GOAL OF THE EXERCISE: Would you output the whole listing below, exactly as it reads?

DATA BLOCK:

==========

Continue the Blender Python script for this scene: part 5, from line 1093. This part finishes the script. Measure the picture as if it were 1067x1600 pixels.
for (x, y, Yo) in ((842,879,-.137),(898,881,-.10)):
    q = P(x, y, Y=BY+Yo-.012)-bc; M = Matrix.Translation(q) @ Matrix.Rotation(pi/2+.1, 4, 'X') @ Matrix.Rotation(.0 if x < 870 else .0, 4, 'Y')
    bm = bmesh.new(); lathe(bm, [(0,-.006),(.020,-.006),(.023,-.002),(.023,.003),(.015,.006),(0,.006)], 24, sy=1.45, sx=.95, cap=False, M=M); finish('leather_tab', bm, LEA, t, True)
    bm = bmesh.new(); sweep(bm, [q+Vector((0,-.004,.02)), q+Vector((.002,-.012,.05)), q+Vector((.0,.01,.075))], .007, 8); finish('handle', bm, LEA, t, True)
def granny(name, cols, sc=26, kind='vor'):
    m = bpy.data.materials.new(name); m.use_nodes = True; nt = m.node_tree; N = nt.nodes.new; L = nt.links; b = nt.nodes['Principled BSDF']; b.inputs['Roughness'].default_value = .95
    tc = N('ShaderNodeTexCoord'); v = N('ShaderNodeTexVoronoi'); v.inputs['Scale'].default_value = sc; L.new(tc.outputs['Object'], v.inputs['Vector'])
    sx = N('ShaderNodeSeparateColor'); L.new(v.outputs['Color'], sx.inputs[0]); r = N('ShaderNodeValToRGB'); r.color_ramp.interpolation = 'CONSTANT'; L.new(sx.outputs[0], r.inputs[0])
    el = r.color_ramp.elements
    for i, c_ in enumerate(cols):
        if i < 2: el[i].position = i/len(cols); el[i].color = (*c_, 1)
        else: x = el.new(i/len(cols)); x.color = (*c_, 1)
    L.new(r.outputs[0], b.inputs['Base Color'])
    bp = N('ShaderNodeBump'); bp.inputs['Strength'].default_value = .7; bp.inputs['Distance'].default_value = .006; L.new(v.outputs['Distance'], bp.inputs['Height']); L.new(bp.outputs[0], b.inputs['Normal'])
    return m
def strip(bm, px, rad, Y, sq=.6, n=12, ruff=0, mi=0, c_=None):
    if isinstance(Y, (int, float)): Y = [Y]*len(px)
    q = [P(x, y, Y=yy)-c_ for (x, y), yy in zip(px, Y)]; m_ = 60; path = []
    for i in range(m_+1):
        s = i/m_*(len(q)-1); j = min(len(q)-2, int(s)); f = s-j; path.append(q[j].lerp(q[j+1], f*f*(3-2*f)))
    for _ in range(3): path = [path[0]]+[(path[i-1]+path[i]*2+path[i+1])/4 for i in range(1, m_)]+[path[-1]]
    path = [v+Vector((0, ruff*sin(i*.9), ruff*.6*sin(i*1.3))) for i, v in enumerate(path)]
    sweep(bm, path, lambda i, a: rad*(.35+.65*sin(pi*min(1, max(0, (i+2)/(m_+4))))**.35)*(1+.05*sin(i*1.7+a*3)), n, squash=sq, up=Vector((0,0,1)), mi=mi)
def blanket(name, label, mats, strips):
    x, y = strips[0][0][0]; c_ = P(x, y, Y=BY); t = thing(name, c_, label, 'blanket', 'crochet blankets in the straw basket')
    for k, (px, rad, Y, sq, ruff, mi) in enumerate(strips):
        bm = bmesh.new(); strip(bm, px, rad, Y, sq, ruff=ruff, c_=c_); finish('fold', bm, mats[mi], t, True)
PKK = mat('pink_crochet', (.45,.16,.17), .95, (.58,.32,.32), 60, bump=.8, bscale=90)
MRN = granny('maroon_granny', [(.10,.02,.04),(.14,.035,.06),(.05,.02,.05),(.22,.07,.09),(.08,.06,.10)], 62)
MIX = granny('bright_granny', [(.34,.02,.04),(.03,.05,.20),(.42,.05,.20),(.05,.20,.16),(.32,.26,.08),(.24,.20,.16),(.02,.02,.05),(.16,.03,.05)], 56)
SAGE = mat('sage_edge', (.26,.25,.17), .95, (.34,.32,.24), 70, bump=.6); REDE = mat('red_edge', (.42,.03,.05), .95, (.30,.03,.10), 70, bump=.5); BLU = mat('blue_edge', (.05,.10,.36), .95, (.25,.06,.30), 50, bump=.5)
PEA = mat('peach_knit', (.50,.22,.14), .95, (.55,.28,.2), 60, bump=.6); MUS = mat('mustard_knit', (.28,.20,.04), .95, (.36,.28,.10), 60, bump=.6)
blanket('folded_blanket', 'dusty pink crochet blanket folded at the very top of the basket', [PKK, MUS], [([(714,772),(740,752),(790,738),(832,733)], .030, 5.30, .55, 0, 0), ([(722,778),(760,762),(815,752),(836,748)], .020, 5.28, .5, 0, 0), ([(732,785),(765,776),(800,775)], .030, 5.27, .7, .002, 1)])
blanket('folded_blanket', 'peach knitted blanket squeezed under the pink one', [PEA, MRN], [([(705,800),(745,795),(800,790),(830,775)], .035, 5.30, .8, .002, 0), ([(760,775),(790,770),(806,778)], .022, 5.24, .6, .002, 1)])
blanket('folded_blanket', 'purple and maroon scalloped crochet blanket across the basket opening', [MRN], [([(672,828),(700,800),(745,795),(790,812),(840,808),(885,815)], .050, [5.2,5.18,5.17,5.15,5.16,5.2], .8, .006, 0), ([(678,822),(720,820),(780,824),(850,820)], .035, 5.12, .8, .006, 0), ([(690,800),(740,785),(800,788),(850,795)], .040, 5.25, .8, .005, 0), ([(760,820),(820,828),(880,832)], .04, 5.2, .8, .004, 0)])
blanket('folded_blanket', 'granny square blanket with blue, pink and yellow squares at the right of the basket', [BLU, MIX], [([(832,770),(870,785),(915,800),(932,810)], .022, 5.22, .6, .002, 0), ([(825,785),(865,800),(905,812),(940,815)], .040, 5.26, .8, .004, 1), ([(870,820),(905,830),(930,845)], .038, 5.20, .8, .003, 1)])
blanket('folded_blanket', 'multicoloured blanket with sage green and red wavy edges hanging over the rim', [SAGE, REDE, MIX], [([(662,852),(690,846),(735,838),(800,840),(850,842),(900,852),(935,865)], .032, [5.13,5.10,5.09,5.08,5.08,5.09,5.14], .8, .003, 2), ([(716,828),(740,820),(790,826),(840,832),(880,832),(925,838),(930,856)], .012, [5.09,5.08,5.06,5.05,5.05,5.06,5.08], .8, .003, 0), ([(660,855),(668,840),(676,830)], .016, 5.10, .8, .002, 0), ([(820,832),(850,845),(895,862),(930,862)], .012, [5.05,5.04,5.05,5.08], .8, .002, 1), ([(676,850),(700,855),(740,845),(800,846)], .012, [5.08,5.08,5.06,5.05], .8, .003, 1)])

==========

WRITTEN SOLUTION:
Continue the Blender Python script for this scene: part 5, from line 1093. This part finishes the script. Measure the picture as if it were 1067x1600 pixels.
for (x, y, Yo) in ((842,879,-.137),(898,881,-.10)):
    q = P(x, y, Y=BY+Yo-.012)-bc; M = Matrix.Translation(q) @ Matrix.Rotation(pi/2+.1, 4, 'X') @ Matrix.Rotation(.0 if x < 870 else .0, 4, 'Y')
    bm = bmesh.new(); lathe(bm, [(0,-.006),(.020,-.006),(.023,-.002),(.023,.003),(.015,.006),(0,.006)], 24, sy=1.45, sx=.95, cap=False, M=M); finish('leather_tab', bm, LEA, t, True)
    bm = bmesh.new(); sweep(bm, [q+Vector((0,-.004,.02)), q+Vector((.002,-.012,.05)), q+Vector((.0,.01,.075))], .007, 8); finish('handle', bm, LEA, t, True)
def granny(name, cols, sc=26, kind='vor'):
    m = bpy.data.materials.new(name); m.use_nodes = True; nt = m.node_tree; N = nt.nodes.new; L = nt.links; b = nt.nodes['Principled BSDF']; b.inputs['Roughness'].default_value = .95
    tc = N('ShaderNodeTexCoord'); v = N('ShaderNodeTexVoronoi'); v.inputs['Scale'].default_value = sc; L.new(tc.outputs['Object'], v.inputs['Vector'])
    sx = N('ShaderNodeSeparateColor'); L.new(v.outputs['Color'], sx.inputs[0]); r = N('ShaderNodeValToRGB'); r.color_ramp.interpolation = 'CONSTANT'; L.new(sx.outputs[0], r.inputs[0])
    el = r.color_ramp.elements
    for i, c_ in enumerate(cols):
        if i < 2: el[i].position = i/len(cols); el[i].color = (*c_, 1)
        else: x = el.new(i/len(cols)); x.color = (*c_, 1)
    L.new(r.outputs[0], b.inputs['Base Color'])
    bp = N('ShaderNodeBump'); bp.inputs['Strength'].default_value = .7; bp.inputs['Distance'].default_value = .006; L.new(v.outputs['Distance'], bp.inputs['Height']); L.new(bp.outputs[0], b.inputs['Normal'])
    return m
def strip(bm, px, rad, Y, sq=.6, n=12, ruff=0, mi=0, c_=None):
    if isinstance(Y, (int, float)): Y = [Y]*len(px)
    q = [P(x, y, Y=yy)-c_ for (x, y), yy in zip(px, Y)]; m_ = 60; path = []
    for i in range(m_+1):
        s = i/m_*(len(q)-1); j = min(len(q)-2, int(s)); f = s-j; path.append(q[j].lerp(q[j+1], f*f*(3-2*f)))
    for _ in range(3): path = [path[0]]+[(path[i-1]+path[i]*2+path[i+1])/4 for i in range(1, m_)]+[path[-1]]
    path = [v+Vector((0, ruff*sin(i*.9), ruff*.6*sin(i*1.3))) for i, v in enumerate(path)]
    sweep(bm, path, lambda i, a: rad*(.35+.65*sin(pi*min(1, max(0, (i+2)/(m_+4))))**.35)*(1+.05*sin(i*1.7+a*3)), n, squash=sq, up=Vector((0,0,1)), mi=mi)
def blanket(name, label, mats, strips):
    x, y = strips[0][0][0]; c_ = P(x, y, Y=BY); t = thing(name, c_, label, 'blanket', 'crochet blankets in the straw basket')
    for k, (px, rad, Y, sq, ruff, mi) in enumerate(strips):
        bm = bmesh.new(); strip(bm, px, rad, Y, sq, ruff=ruff, c_=c_); finish('fold', bm, mats[mi], t, True)
PKK = mat('pink_crochet', (.45,.16,.17), .95, (.58,.32,.32), 60, bump=.8, bscale=90)
MRN = granny('maroon_granny', [(.10,.02,.04),(.14,.035,.06),(.05,.02,.05),(.22,.07,.09),(.08,.06,.10)], 62)
MIX = granny('bright_granny', [(.34,.02,.04),(.03,.05,.20),(.42,.05,.20),(.05,.20,.16),(.32,.26,.08),(.24,.20,.16),(.02,.02,.05),(.16,.03,.05)], 56)
SAGE = mat('sage_edge', (.26,.25,.17), .95, (.34,.32,.24), 70, bump=.6); REDE = mat('red_edge', (.42,.03,.05), .95, (.30,.03,.10), 70, bump=.5); BLU = mat('blue_edge', (.05,.10,.36), .95, (.25,.06,.30), 50, bump=.5)
PEA = mat('peach_knit', (.50,.22,.14), .95, (.55,.28,.2), 60, bump=.6); MUS = mat('mustard_knit', (.28,.20,.04), .95, (.36,.28,.10), 60, bump=.6)
blanket('folded_blanket', 'dusty pink crochet blanket folded at the very top of the basket', [PKK, MUS], [([(714,772),(740,752),(790,738),(832,733)], .030, 5.30, .55, 0, 0), ([(722,778),(760,762),(815,752),(836,748)], .020, 5.28, .5, 0, 0), ([(732,785),(765,776),(800,775)], .030, 5.27, .7, .002, 1)])
blanket('folded_blanket', 'peach knitted blanket squeezed under the pink one', [PEA, MRN], [([(705,800),(745,795),(800,790),(830,775)], .035, 5.30, .8, .002, 0), ([(760,775),(790,770),(806,778)], .022, 5.24, .6, .002, 1)])
blanket('folded_blanket', 'purple and maroon scalloped crochet blanket across the basket opening', [MRN], [([(672,828),(700,800),(745,795),(790,812),(840,808),(885,815)], .050, [5.2,5.18,5.17,5.15,5.16,5.2], .8, .006, 0), ([(678,822),(720,820),(780,824),(850,820)], .035, 5.12, .8, .006, 0), ([(690,800),(740,785),(800,788),(850,795)], .040, 5.25, .8, .005, 0), ([(760,820),(820,828),(880,832)], .04, 5.2, .8, .004, 0)])
blanket('folded_blanket', 'granny square blanket with blue, pink and yellow squares at the right of the basket', [BLU, MIX], [([(832,770),(870,785),(915,800),(932,810)], .022, 5.22, .6, .002, 0), ([(825,785),(865,800),(905,812),(940,815)], .040, 5.26, .8, .004, 1), ([(870,820),(905,830),(930,845)], .038, 5.20, .8, .003, 1)])
blanket('folded_blanket', 'multicoloured blanket with sage green and red wavy edges hanging over the rim', [SAGE, REDE, MIX], [([(662,852),(690,846),(735,838),(800,840),(850,842),(900,852),(935,865)], .032, [5.13,5.10,5.09,5.08,5.08,5.09,5.14], .8, .003, 2), ([(716,828),(740,820),(790,826),(840,832),(880,832),(925,838),(930,856)], .012, [5.09,5.08,5.06,5.05,5.05,5.06,5.08], .8, .003, 0), ([(660,855),(668,840),(676,830)], .016, 5.10, .8, .002, 0), ([(820,832),(850,845),(895,862),(930,862)], .012, [5.05,5.04,5.05,5.08], .8, .002, 1), ([(676,850),(700,855),(740,845),(800,846)], .012, [5.08,5.08,5.06,5.05], .8, .003, 1)])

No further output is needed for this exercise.